Recent events have rightfully damaged public confidence in Penn State’s internal procedures for handling evidence of unethical behavior by members of the university community. How can confidence be re-established? Let’s approach the big question by asking some smaller ones. Consider the interplay between confidence and confidentiality.
It may surprise some readers to learn that the veil of secrecy as regards the practice and outcome of ethics inquiries at Penn State can extend even to the alleged victims and reporters of possible misconduct. Current policy, as I understand it, states that the findings of ethics investigations are held secret by the administration. Disciplinary actions are never shared, and findings of misconduct or lack thereof are not shared with victims unless they are also the reporters. In addition, the reasoning used to justify the conclusions of ethics investigations is not shared, even with those who reported the behavior. Obviously, the Freeh report – shared openly – is a massive exception to this policy. But my understanding is that the policy of secrecy still stands as the default course of action for all other misconduct investigations. (If I am wrong, please send me a note outlining the evidence to the contrary).
Should a victim of an ethics violation be informed of the outcome of ethics investigation, if s/he is not also the reporter?
Should those who make ethics allegations be informed of the basis for decisions reached in the resulting investigations?
Does a policy of secrecy contribute towards developing public confidence in the quality of Penn State’s ethics decision making?
Confidentiality has costs and benefits to all parties involved: the accused, the accuser, the victim, the institution, the general public. Confidentiality protects from adverse public reactions against reporter (who may be anxious and vulnerable), the accused (who may be wrongly accused) and the decision makers (who may benefit from a lack of public scrutiny of their deliberations). On the cost side of the ledger, decision makers in secret proceedings know that their reasoning will not be subject to public scrutiny and thus weak decisions will not be exposed. Also, wise decisions will neither educate the wider community nor contribute to an institutional or personal reputation for making good decisions. The tradeoff of cost and benefit is complex. Let’s try to clarify the issue by briefly expanding the scope of discussion from institutional ethics proceedings to the broader governmental criminal and civil justice system, a system with which most people are more familiar.
Would you rather stand accused of misconduct in a country with open court proceedings and public decisions, or in a country with closed proceedings and secret decisions?
Of course a criminal justice system is different from an institutional ethics system, but perhaps the analogy is enlightening.
Making administrative decisions is difficult and stressful. From the administrator’s point of view, the process would be tidier and more easily managed if the public could not view the progress of investigations or the content of final decisions.Secrecy is thus attractive to the administrative mind, independent of its positive and negative effects on the other parties involved. Where a subtle balance of costs and benefits is involved and the decision-makers themselves individually benefit from secrecy, then policy will naturally skew towards secrecy over time.
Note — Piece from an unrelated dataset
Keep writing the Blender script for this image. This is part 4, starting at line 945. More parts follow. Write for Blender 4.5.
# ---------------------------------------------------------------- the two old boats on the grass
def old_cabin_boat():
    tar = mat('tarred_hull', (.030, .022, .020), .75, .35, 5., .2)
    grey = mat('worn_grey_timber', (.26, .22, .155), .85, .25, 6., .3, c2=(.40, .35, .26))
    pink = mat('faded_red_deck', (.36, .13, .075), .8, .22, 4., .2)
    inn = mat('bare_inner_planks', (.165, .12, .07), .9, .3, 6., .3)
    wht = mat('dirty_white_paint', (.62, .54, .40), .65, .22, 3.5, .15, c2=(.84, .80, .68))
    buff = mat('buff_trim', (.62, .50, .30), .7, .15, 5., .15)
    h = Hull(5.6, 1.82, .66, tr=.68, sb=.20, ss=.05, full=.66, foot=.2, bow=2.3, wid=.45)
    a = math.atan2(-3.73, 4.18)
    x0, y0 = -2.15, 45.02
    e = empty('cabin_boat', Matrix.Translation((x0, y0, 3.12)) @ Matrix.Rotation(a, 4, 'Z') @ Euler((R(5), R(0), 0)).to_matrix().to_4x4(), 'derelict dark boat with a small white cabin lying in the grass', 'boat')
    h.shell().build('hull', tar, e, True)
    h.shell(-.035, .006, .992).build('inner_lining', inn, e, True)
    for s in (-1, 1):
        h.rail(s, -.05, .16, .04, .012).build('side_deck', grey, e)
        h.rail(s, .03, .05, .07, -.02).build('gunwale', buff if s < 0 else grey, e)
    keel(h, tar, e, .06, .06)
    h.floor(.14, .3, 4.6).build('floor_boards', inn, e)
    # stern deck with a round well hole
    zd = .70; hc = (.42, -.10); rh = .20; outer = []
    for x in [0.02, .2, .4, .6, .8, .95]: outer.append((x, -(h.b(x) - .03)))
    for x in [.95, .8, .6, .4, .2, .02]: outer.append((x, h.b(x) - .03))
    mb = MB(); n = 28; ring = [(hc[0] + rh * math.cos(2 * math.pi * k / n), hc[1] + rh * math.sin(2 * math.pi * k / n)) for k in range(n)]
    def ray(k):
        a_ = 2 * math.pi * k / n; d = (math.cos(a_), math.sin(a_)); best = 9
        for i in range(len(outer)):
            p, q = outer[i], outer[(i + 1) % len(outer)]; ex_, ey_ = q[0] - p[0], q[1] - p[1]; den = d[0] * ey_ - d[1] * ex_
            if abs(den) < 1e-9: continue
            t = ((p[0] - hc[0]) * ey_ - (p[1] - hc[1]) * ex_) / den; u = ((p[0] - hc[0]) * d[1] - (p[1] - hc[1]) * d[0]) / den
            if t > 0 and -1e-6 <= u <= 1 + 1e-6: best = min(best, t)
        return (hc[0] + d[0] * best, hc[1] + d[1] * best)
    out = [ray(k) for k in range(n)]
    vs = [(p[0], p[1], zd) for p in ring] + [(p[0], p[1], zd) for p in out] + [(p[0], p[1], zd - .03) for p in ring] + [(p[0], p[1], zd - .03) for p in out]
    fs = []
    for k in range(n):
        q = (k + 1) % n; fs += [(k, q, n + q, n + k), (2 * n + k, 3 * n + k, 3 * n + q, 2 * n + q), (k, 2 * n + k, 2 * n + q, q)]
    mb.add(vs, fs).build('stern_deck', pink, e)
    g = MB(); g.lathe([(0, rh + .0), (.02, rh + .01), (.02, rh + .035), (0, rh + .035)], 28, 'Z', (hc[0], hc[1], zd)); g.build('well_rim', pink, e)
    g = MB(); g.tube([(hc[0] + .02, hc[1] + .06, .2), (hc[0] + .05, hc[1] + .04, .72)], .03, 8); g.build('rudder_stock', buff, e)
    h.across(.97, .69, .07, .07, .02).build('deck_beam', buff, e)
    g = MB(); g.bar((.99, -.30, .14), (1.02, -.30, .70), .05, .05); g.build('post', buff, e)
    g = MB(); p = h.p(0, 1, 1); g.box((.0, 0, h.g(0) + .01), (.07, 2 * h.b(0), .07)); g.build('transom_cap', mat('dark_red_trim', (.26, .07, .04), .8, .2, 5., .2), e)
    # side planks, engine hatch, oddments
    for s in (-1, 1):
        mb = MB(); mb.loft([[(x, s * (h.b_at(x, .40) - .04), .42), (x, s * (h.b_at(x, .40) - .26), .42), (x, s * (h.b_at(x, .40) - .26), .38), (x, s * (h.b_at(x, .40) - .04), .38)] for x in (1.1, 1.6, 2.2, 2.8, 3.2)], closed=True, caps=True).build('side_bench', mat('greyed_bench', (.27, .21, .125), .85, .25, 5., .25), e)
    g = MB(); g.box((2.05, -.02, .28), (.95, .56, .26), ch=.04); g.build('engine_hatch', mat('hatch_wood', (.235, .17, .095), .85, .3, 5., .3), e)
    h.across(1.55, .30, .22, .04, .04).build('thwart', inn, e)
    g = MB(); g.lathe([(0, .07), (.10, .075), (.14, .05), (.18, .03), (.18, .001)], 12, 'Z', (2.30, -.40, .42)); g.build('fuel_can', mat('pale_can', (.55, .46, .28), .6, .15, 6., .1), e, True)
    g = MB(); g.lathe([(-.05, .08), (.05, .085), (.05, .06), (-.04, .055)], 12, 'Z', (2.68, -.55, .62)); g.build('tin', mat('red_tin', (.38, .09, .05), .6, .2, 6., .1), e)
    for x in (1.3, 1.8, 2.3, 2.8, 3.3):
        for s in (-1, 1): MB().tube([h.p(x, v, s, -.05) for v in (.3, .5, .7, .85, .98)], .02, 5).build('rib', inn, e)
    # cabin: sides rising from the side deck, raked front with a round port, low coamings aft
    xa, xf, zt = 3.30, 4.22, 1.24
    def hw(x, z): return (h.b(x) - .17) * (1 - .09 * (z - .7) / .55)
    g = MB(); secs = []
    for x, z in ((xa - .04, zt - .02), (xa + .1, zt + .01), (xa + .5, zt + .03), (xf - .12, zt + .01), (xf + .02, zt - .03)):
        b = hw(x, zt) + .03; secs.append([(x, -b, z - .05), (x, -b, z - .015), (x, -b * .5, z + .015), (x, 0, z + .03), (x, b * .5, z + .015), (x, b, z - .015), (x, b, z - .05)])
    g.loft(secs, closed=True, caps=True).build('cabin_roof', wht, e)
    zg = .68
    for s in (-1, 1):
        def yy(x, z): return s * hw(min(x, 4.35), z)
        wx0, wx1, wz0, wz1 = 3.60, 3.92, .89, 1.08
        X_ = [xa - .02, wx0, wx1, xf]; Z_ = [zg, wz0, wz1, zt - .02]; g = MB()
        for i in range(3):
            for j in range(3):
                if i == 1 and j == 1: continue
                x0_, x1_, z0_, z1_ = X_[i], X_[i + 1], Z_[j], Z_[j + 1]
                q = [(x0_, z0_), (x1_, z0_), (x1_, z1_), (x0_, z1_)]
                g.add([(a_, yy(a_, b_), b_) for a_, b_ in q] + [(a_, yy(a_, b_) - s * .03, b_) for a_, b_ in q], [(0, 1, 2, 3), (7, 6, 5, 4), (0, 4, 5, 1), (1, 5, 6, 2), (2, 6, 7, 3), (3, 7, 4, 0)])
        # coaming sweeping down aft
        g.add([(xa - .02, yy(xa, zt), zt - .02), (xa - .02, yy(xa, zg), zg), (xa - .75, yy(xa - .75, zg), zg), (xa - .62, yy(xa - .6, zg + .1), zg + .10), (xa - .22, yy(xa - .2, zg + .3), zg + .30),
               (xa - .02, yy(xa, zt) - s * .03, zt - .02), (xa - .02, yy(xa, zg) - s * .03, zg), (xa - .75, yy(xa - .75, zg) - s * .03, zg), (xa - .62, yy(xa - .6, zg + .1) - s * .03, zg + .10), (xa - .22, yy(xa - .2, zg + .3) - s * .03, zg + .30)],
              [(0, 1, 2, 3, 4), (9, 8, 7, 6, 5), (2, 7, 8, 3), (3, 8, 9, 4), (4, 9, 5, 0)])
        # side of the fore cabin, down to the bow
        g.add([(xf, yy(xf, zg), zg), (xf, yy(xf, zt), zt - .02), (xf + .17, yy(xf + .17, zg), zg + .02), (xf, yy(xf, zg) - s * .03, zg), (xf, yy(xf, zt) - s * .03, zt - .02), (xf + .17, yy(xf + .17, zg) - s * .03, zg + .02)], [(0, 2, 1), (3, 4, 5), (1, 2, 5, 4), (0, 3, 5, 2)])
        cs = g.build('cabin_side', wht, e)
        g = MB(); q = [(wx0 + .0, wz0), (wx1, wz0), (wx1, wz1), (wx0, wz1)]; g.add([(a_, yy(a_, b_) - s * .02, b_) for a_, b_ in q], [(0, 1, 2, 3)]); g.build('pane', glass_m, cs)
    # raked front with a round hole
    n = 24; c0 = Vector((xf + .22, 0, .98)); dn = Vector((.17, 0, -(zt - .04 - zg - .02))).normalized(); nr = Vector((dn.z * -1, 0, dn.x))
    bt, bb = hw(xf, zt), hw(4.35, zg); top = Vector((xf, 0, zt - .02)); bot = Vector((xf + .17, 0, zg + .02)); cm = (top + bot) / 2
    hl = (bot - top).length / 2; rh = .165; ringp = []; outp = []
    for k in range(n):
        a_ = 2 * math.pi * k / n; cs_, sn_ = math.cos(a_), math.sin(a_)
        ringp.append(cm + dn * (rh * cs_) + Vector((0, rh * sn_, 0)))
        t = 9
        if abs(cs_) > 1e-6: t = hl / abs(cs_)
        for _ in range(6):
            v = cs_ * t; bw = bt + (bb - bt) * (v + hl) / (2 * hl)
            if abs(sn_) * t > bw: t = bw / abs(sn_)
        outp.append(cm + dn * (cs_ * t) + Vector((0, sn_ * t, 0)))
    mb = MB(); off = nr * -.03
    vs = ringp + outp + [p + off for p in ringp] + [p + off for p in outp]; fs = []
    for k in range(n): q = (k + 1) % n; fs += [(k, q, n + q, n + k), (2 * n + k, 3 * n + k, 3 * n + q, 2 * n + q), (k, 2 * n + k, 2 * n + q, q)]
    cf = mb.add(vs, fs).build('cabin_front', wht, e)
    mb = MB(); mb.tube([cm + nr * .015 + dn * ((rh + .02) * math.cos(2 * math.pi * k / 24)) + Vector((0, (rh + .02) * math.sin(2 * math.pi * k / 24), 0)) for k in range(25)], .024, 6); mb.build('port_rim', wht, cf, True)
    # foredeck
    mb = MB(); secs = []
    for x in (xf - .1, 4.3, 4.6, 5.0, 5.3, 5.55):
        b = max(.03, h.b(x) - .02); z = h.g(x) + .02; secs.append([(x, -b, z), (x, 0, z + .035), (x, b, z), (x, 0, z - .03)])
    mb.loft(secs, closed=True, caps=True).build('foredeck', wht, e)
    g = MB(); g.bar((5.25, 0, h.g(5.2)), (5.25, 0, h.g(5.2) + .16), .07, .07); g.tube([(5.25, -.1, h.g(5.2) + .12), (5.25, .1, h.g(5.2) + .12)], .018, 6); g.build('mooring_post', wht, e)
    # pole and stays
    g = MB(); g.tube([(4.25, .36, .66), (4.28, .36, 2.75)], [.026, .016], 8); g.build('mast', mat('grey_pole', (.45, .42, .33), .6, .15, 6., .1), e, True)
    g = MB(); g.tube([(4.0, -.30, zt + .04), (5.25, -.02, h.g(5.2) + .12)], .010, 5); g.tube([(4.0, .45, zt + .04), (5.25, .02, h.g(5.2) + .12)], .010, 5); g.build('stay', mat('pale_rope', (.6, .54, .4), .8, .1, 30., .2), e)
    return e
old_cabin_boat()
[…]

If the decision-makers are also the policy-makers, then policy on ethics investigations will tend to drift towards excess secrecy in the absence of a sustained, overt institutional effort to counteract this natural tendency. Excess secrecy will then tend to weaken the rigor of the resulting decisions. This is not malfeasance: every incremental policy decision towards secrecy will have an admirable justification in the conscience of the decider. But the aggregate trend is worrisome and can be damaging to an institution, especially since the worst decisions are sometimes taken by people who convince themselves that they are making good decisions.
Current practice (I do not call it a policy since I don’t think any conscious policy decision was involved here) is that the general members of the Penn State community are educated in proper ethical conduct not from actual decisions at Penn State (which are generally held secret, as discussed above), but from secondary sources such as training materials, media reports, or rumors. High-quality scholarship requires critical analysis and discussion of primary sources, the type of rigorous inquiry that has established Penn State as a leading research university.
Does a practice of hiding primary ethics source material contribute towards developing community understanding of ethical principles and procedures?
Should faculty, staff and students – and the wider Penn State community – learn of proper ethical conduct from primary or secondary sources?